Integrating to find a volume of revolution could be easy or hard, depending on the shape. I think the real reason several people have suggested it is more to turn you on to higher math (since you seem to be interested in that), rather than to actually, you know, solve this jar problem.
Did you see the photo of the desk lamp I posted?
Suppose you wanted to get the volume inside the lamp shade. That appears to be a segment (frustum) of a cone. You would need to measure the radius at the top of the shade, and the radius at the bottom of the shade, and there’s a geometry formula to get the volume. Formally, you could use integration, but actually, that just amounts to deriving the basic formula you already got from your geometry textbook. (That’s how a lot of those formulas can get developed anyway.)

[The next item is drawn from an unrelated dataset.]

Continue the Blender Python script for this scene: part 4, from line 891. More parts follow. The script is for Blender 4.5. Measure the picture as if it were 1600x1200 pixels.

Now suppose you wanted to get the volume of the wooden stem. It’s a volume of revolution too, but much more complicated. If you were just doing it experimentally (by measuring things), you would need to measure the radius at every height from bottom to top. Or, to get an approximation, measure the radius at one-inch intervals from bottom to top. At each inch, you could use that radius to compute the volume to the one-inch-thick disk there, and add those up.
But suppose the profile of the stem was irregular, but not THAT irregular. Suppose you could find a mathematical equation, of the form: y = (some formula with x) that, when graphed, gives you the “profile” of that shape. Then you could find the radius at every inch, or even at every millimeter, without having to actually measure it at all those places. And, with integration techniques, you could develop a formula for the volume, just starting with that y = (some formula with x) equation.
If the cross sections of the bottle are not circles (say, they are ovals or rectangular, like some of the jars in that collection of jar photos you posted), you could still do something like that. Suppose the jar was shaped like a segment (frustum) of a pyramid (like that piece of pyramid on the back of a $1 bill). Again, if you knew a formula for the area of any horizontal cross section, you could use integration to find the volume. Or, if you just took some kind of measurements at 1-inch intervals (from bottom to top) to compute the areas of those cross sections, and then the volume of the 1-inch thick slices, you could get the entire volume.
So it may, ultimately, all boil down to how mathematically straightforward the shape of the bottle is. Once you get that, you still need to deal with the efficiency of packing the candy balls into it. (Although I still like my idea of just melting them all down to fill the jar.